_WHAT IS REQUIRED_
From the records below, pull each line that has "script".

_PROVIDED DATA_
---------------

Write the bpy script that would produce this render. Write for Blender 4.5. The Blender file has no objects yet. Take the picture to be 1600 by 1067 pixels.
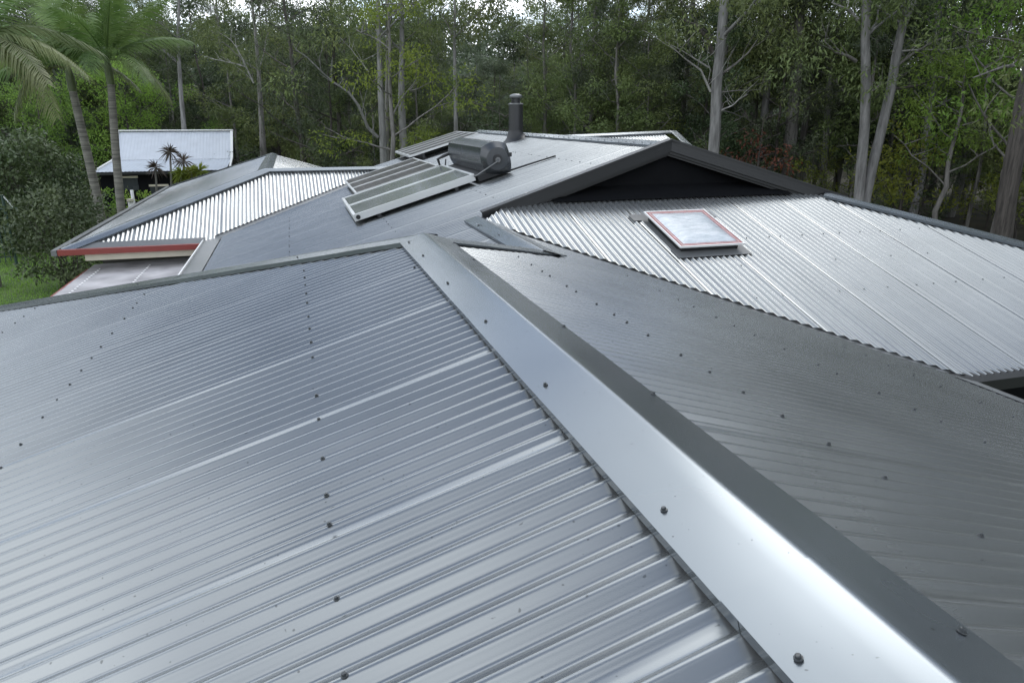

---------------

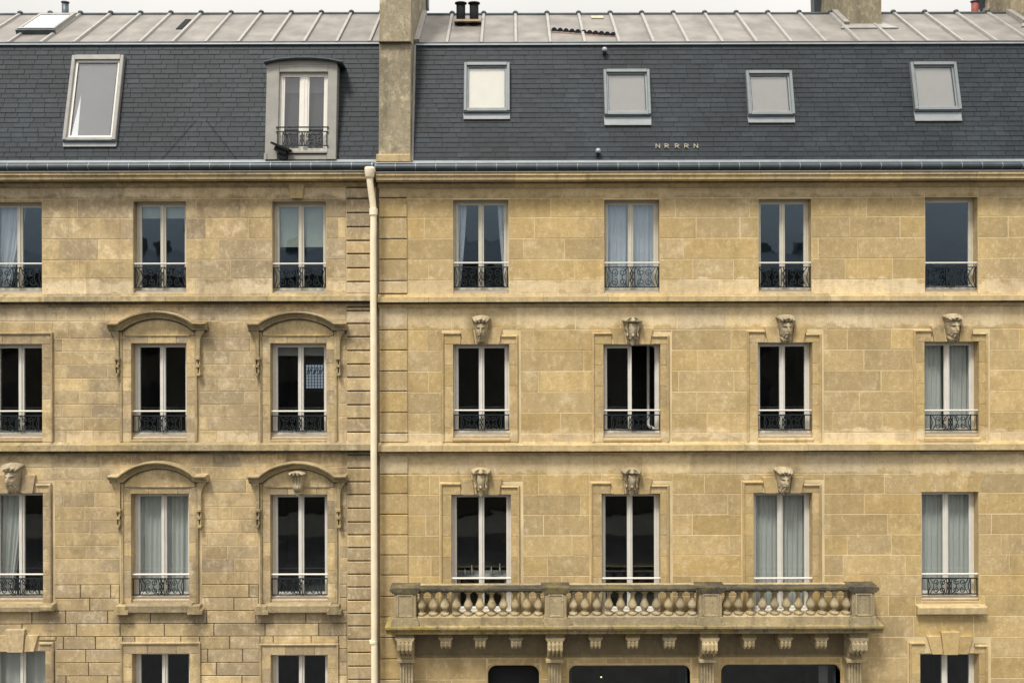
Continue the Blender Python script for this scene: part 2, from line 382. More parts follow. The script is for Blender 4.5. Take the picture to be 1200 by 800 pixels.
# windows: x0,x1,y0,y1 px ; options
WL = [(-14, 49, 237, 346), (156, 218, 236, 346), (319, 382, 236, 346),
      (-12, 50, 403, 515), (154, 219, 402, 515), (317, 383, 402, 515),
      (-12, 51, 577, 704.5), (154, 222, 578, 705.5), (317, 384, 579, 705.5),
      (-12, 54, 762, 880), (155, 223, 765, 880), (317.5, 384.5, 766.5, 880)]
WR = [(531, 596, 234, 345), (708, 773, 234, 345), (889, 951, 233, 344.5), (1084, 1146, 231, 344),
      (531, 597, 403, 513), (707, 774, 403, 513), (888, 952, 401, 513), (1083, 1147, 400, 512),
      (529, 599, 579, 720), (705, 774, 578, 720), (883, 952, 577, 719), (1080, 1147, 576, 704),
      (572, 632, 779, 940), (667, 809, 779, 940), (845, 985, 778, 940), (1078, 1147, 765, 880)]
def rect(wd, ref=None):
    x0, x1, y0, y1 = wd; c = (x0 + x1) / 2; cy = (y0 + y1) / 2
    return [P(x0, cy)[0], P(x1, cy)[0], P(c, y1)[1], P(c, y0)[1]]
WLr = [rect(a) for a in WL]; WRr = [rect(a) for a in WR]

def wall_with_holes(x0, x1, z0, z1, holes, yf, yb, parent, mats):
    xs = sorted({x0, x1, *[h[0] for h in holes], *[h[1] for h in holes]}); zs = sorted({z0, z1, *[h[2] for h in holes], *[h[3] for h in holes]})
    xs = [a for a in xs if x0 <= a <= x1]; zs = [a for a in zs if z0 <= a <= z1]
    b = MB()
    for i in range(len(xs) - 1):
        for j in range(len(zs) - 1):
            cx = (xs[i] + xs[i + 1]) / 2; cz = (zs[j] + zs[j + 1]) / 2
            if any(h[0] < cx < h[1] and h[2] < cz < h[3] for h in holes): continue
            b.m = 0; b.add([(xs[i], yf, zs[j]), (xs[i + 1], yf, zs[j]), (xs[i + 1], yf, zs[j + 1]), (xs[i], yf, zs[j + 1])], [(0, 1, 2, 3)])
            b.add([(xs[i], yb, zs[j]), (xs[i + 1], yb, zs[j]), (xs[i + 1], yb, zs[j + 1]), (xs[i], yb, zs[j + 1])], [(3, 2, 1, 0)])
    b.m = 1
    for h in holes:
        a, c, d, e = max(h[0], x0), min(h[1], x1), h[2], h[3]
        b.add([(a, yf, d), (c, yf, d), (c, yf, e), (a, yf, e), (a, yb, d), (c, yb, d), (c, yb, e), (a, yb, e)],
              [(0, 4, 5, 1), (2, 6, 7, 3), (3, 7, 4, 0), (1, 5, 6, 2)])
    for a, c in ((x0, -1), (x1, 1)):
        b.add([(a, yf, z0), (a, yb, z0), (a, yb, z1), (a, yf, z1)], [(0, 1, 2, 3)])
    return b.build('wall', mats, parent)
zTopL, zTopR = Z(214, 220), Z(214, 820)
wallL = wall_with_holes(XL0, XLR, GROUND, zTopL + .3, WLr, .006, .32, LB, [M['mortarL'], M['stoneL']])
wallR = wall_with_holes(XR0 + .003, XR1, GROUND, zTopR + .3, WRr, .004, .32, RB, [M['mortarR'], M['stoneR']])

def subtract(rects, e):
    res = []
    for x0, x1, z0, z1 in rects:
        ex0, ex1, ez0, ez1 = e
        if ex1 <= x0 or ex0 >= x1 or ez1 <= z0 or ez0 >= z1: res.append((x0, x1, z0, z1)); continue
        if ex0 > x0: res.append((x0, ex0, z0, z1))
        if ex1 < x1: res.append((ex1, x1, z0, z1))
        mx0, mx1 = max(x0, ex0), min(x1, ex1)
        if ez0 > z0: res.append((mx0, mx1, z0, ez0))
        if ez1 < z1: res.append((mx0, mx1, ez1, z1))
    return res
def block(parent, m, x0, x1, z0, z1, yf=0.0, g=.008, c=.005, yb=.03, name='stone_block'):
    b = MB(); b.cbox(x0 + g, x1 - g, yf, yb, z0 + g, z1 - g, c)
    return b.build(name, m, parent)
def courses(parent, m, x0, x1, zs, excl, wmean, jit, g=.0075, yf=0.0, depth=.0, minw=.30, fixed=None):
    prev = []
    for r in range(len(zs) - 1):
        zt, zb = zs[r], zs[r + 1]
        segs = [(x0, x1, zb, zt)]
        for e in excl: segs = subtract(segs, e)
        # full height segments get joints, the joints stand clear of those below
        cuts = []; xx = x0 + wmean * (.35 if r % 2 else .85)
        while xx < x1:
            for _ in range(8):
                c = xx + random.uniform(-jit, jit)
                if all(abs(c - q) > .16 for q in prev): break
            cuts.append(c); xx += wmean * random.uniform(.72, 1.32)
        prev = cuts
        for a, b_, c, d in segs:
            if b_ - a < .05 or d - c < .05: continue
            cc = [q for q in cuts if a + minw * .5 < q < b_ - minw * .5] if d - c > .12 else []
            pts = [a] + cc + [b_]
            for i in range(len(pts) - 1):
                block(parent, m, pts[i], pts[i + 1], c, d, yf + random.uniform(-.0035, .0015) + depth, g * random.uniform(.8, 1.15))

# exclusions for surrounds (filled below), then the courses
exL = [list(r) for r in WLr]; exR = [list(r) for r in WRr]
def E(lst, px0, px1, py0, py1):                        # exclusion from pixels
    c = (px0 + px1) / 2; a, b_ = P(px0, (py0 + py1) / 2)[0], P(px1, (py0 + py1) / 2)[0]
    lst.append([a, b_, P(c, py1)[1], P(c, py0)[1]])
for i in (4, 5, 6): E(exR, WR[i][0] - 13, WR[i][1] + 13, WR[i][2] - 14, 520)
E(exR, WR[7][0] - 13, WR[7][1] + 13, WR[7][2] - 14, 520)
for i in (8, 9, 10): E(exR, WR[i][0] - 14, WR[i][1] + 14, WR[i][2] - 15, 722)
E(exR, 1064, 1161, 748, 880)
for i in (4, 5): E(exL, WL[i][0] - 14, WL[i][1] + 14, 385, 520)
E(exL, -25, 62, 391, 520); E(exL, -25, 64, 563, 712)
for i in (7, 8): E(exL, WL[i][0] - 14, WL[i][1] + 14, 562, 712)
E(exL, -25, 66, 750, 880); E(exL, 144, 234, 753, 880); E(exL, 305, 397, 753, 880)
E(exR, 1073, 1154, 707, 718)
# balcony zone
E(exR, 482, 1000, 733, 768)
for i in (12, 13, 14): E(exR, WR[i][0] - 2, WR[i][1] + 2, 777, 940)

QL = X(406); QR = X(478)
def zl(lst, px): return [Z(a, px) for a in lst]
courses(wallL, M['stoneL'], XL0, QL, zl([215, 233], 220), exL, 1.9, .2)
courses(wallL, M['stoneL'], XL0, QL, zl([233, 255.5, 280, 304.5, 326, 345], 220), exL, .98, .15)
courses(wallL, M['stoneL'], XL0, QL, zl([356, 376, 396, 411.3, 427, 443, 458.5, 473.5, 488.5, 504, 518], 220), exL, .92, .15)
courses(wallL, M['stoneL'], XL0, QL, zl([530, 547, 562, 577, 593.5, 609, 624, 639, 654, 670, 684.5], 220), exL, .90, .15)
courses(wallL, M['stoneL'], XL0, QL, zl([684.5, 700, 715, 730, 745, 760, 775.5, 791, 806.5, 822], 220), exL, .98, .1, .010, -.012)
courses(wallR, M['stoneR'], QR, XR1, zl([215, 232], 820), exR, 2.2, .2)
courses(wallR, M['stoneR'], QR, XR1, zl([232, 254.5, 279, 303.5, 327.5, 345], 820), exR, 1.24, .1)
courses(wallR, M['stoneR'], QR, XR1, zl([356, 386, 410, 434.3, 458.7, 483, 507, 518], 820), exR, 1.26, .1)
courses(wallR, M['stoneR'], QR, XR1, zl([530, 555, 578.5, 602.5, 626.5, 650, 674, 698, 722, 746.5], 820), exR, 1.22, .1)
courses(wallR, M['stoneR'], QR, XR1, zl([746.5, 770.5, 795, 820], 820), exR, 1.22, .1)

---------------

_EXERCISE SOLUTION_
Write the bpy script that would produce this render. Write for Blender 4.5. The Blender file has no objects yet. Take the picture to be 1600 by 1067 pixels.
Continue the Blender Python script for this scene: part 2, from line 382. More parts follow. The script is for Blender 4.5. Take the picture to be 1200 by 800 pixels.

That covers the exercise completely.